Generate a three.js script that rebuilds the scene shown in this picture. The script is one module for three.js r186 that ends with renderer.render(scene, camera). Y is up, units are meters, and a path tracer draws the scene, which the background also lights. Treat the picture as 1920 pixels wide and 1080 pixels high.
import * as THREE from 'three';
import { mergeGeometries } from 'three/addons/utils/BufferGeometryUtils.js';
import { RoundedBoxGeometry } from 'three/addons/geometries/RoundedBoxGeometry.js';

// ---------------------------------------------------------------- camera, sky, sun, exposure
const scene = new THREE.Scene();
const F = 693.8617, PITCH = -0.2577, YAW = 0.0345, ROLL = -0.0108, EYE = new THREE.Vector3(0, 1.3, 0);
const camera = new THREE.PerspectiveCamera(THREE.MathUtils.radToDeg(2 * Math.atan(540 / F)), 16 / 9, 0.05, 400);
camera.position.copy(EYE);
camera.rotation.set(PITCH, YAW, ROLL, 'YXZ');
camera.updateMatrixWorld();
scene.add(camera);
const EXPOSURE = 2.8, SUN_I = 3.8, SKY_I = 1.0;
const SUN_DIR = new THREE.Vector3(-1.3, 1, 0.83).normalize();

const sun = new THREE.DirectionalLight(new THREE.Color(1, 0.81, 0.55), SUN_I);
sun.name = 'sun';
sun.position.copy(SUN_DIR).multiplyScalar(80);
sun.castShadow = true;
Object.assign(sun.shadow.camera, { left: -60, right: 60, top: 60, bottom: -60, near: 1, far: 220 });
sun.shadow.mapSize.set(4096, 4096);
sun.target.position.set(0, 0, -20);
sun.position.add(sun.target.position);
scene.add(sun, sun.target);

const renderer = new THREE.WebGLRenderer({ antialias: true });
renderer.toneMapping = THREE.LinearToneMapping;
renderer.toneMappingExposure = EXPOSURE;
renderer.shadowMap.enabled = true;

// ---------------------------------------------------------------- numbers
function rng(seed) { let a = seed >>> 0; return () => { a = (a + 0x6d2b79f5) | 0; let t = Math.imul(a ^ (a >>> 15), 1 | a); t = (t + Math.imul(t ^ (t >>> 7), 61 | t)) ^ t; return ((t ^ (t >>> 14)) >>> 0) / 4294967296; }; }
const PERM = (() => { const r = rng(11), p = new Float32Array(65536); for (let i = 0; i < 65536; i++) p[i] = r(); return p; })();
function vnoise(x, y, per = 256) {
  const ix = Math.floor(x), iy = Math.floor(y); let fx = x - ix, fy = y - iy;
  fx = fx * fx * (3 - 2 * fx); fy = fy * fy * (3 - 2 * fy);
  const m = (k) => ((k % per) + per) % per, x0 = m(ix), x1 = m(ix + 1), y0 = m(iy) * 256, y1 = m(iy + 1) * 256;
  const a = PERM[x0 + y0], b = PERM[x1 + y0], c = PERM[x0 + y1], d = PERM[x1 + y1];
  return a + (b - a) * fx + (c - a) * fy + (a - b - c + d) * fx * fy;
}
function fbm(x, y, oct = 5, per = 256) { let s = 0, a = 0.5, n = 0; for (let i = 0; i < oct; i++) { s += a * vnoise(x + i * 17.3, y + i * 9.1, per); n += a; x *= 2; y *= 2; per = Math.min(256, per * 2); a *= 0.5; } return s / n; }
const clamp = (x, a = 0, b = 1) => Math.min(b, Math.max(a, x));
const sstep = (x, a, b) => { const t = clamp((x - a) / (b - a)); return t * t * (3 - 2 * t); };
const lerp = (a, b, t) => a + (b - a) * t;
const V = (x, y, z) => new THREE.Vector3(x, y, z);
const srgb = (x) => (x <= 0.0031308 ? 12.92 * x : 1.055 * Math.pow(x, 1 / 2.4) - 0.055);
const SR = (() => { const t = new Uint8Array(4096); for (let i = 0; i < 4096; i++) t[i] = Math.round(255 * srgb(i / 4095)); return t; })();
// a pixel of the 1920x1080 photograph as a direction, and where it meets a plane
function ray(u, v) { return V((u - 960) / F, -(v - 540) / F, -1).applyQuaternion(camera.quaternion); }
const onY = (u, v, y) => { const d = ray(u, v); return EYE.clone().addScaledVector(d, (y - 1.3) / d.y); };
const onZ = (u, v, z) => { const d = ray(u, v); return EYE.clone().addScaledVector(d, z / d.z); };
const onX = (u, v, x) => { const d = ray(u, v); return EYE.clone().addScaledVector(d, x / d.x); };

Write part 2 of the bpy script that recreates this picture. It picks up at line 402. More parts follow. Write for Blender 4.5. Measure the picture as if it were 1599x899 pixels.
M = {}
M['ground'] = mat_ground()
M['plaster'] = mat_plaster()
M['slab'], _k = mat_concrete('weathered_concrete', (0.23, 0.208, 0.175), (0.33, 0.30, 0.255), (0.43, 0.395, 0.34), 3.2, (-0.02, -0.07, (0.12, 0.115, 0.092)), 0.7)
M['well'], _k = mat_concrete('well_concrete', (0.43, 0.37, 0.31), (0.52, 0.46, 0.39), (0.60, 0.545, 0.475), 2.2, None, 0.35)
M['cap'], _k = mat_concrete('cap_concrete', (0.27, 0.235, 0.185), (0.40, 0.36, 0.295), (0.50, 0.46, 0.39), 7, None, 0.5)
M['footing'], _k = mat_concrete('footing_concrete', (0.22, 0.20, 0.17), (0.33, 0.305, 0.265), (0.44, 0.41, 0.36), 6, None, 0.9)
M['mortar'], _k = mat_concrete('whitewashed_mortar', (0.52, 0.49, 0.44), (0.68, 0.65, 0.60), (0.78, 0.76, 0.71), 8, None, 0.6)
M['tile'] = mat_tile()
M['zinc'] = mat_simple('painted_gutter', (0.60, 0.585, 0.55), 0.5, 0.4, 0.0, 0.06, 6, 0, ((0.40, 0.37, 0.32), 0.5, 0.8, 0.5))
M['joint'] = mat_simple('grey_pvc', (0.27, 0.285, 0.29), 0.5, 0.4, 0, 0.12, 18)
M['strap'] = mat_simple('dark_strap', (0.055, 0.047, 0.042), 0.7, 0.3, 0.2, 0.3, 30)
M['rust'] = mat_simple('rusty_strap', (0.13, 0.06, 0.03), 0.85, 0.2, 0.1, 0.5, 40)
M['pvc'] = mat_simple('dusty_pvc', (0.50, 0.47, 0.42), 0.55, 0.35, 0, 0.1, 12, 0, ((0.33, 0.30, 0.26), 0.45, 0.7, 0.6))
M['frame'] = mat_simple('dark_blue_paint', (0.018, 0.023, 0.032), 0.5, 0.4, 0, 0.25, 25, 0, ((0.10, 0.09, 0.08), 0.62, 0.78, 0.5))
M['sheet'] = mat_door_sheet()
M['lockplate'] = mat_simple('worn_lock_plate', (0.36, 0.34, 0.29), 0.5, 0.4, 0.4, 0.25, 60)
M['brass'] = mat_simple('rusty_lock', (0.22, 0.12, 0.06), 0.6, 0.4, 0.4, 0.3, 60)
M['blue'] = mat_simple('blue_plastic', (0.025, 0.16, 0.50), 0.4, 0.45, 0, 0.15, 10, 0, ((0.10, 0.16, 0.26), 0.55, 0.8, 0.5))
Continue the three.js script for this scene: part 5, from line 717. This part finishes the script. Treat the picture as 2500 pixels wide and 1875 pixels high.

---*---

Return every entry verbatim.

> RESPONSE:
Generate a three.js script that rebuilds the scene shown in this picture. The script is one module for three.js r186 that ends with renderer.render(scene, camera). Y is up, units are meters, and a path tracer draws the scene, which the background also lights. Treat the picture as 1920 pixels wide and 1080 pixels high.
import * as THREE from 'three';
import { mergeGeometries } from 'three/addons/utils/BufferGeometryUtils.js';
import { RoundedBoxGeometry } from 'three/addons/geometries/RoundedBoxGeometry.js';

// ---------------------------------------------------------------- camera, sky, sun, exposure
const scene = new THREE.Scene();
const F = 693.8617, PITCH = -0.2577, YAW = 0.0345, ROLL = -0.0108, EYE = new THREE.Vector3(0, 1.3, 0);
const camera = new THREE.PerspectiveCamera(THREE.MathUtils.radToDeg(2 * Math.atan(540 / F)), 16 / 9, 0.05, 400);
camera.position.copy(EYE);
camera.rotation.set(PITCH, YAW, ROLL, 'YXZ');
camera.updateMatrixWorld();
scene.add(camera);
const EXPOSURE = 2.8, SUN_I = 3.8, SKY_I = 1.0;
const SUN_DIR = new THREE.Vector3(-1.3, 1, 0.83).normalize();

const sun = new THREE.DirectionalLight(new THREE.Color(1, 0.81, 0.55), SUN_I);
sun.name = 'sun';
sun.position.copy(SUN_DIR).multiplyScalar(80);
sun.castShadow = true;
Object.assign(sun.shadow.camera, { left: -60, right: 60, top: 60, bottom: -60, near: 1, far: 220 });
sun.shadow.mapSize.set(4096, 4096);
sun.target.position.set(0, 0, -20);
sun.position.add(sun.target.position);
scene.add(sun, sun.target);

const renderer = new THREE.WebGLRenderer({ antialias: true });
renderer.toneMapping = THREE.LinearToneMapping;
renderer.toneMappingExposure = EXPOSURE;
renderer.shadowMap.enabled = true;

// ---------------------------------------------------------------- numbers
function rng(seed) { let a = seed >>> 0; return () => { a = (a + 0x6d2b79f5) | 0; let t = Math.imul(a ^ (a >>> 15), 1 | a); t = (t + Math.imul(t ^ (t >>> 7), 61 | t)) ^ t; return ((t ^ (t >>> 14)) >>> 0) / 4294967296; }; }
const PERM = (() => { const r = rng(11), p = new Float32Array(65536); for (let i = 0; i < 65536; i++) p[i] = r(); return p; })();
function vnoise(x, y, per = 256) {
  const ix = Math.floor(x), iy = Math.floor(y); let fx = x - ix, fy = y - iy;
  fx = fx * fx * (3 - 2 * fx); fy = fy * fy * (3 - 2 * fy);
  const m = (k) => ((k % per) + per) % per, x0 = m(ix), x1 = m(ix + 1), y0 = m(iy) * 256, y1 = m(iy + 1) * 256;
  const a = PERM[x0 + y0], b = PERM[x1 + y0], c = PERM[x0 + y1], d = PERM[x1 + y1];
  return a + (b - a) * fx + (c - a) * fy + (a - b - c + d) * fx * fy;
}
function fbm(x, y, oct = 5, per = 256) { let s = 0, a = 0.5, n = 0; for (let i = 0; i < oct; i++) { s += a * vnoise(x + i * 17.3, y + i * 9.1, per); n += a; x *= 2; y *= 2; per = Math.min(256, per * 2); a *= 0.5; } return s / n; }
const clamp = (x, a = 0, b = 1) => Math.min(b, Math.max(a, x));
const sstep = (x, a, b) => { const t = clamp((x - a) / (b - a)); return t * t * (3 - 2 * t); };
const lerp = (a, b, t) => a + (b - a) * t;
const V = (x, y, z) => new THREE.Vector3(x, y, z);
const srgb = (x) => (x <= 0.0031308 ? 12.92 * x : 1.055 * Math.pow(x, 1 / 2.4) - 0.055);
const SR = (() => { const t = new Uint8Array(4096); for (let i = 0; i < 4096; i++) t[i] = Math.round(255 * srgb(i / 4095)); return t; })();
// a pixel of the 1920x1080 photograph as a direction, and where it meets a plane
function ray(u, v) { return V((u - 960) / F, -(v - 540) / F, -1).applyQuaternion(camera.quaternion); }
const onY = (u, v, y) => { const d = ray(u, v); return EYE.clone().addScaledVector(d, (y - 1.3) / d.y); };
const onZ = (u, v, z) => { const d = ray(u, v); return EYE.clone().addScaledVector(d, z / d.z); };
const onX = (u, v, x) => { const d = ray(u, v); return EYE.clone().addScaledVector(d, x / d.x); };

Write part 2 of the bpy script that recreates this picture. It picks up at line 402. More parts follow. Write for Blender 4.5. Measure the picture as if it were 1599x899 pixels.
M = {}
M['ground'] = mat_ground()
M['plaster'] = mat_plaster()
M['slab'], _k = mat_concrete('weathered_concrete', (0.23, 0.208, 0.175), (0.33, 0.30, 0.255), (0.43, 0.395, 0.34), 3.2, (-0.02, -0.07, (0.12, 0.115, 0.092)), 0.7)
M['well'], _k = mat_concrete('well_concrete', (0.43, 0.37, 0.31), (0.52, 0.46, 0.39), (0.60, 0.545, 0.475), 2.2, None, 0.35)
M['cap'], _k = mat_concrete('cap_concrete', (0.27, 0.235, 0.185), (0.40, 0.36, 0.295), (0.50, 0.46, 0.39), 7, None, 0.5)
M['footing'], _k = mat_concrete('footing_concrete', (0.22, 0.20, 0.17), (0.33, 0.305, 0.265), (0.44, 0.41, 0.36), 6, None, 0.9)
M['mortar'], _k = mat_concrete('whitewashed_mortar', (0.52, 0.49, 0.44), (0.68, 0.65, 0.60), (0.78, 0.76, 0.71), 8, None, 0.6)
M['tile'] = mat_tile()
M['zinc'] = mat_simple('painted_gutter', (0.60, 0.585, 0.55), 0.5, 0.4, 0.0, 0.06, 6, 0, ((0.40, 0.37, 0.32), 0.5, 0.8, 0.5))
M['joint'] = mat_simple('grey_pvc', (0.27, 0.285, 0.29), 0.5, 0.4, 0, 0.12, 18)
M['strap'] = mat_simple('dark_strap', (0.055, 0.047, 0.042), 0.7, 0.3, 0.2, 0.3, 30)
M['rust'] = mat_simple('rusty_strap', (0.13, 0.06, 0.03), 0.85, 0.2, 0.1, 0.5, 40)
M['pvc'] = mat_simple('dusty_pvc', (0.50, 0.47, 0.42), 0.55, 0.35, 0, 0.1, 12, 0, ((0.33, 0.30, 0.26), 0.45, 0.7, 0.6))
M['frame'] = mat_simple('dark_blue_paint', (0.018, 0.023, 0.032), 0.5, 0.4, 0, 0.25, 25, 0, ((0.10, 0.09, 0.08), 0.62, 0.78, 0.5))
M['sheet'] = mat_door_sheet()
M['lockplate'] = mat_simple('worn_lock_plate', (0.36, 0.34, 0.29), 0.5, 0.4, 0.4, 0.25, 60)
M['brass'] = mat_simple('rusty_lock', (0.22, 0.12, 0.06), 0.6, 0.4, 0.4, 0.3, 60)
M['blue'] = mat_simple('blue_plastic', (0.025, 0.16, 0.50), 0.4, 0.45, 0, 0.15, 10, 0, ((0.10, 0.16, 0.26), 0.55, 0.8, 0.5))
Continue the three.js script for this scene: part 5, from line 717. This part finishes the script. Treat the picture as 2500 pixels wide and 1875 pixels high.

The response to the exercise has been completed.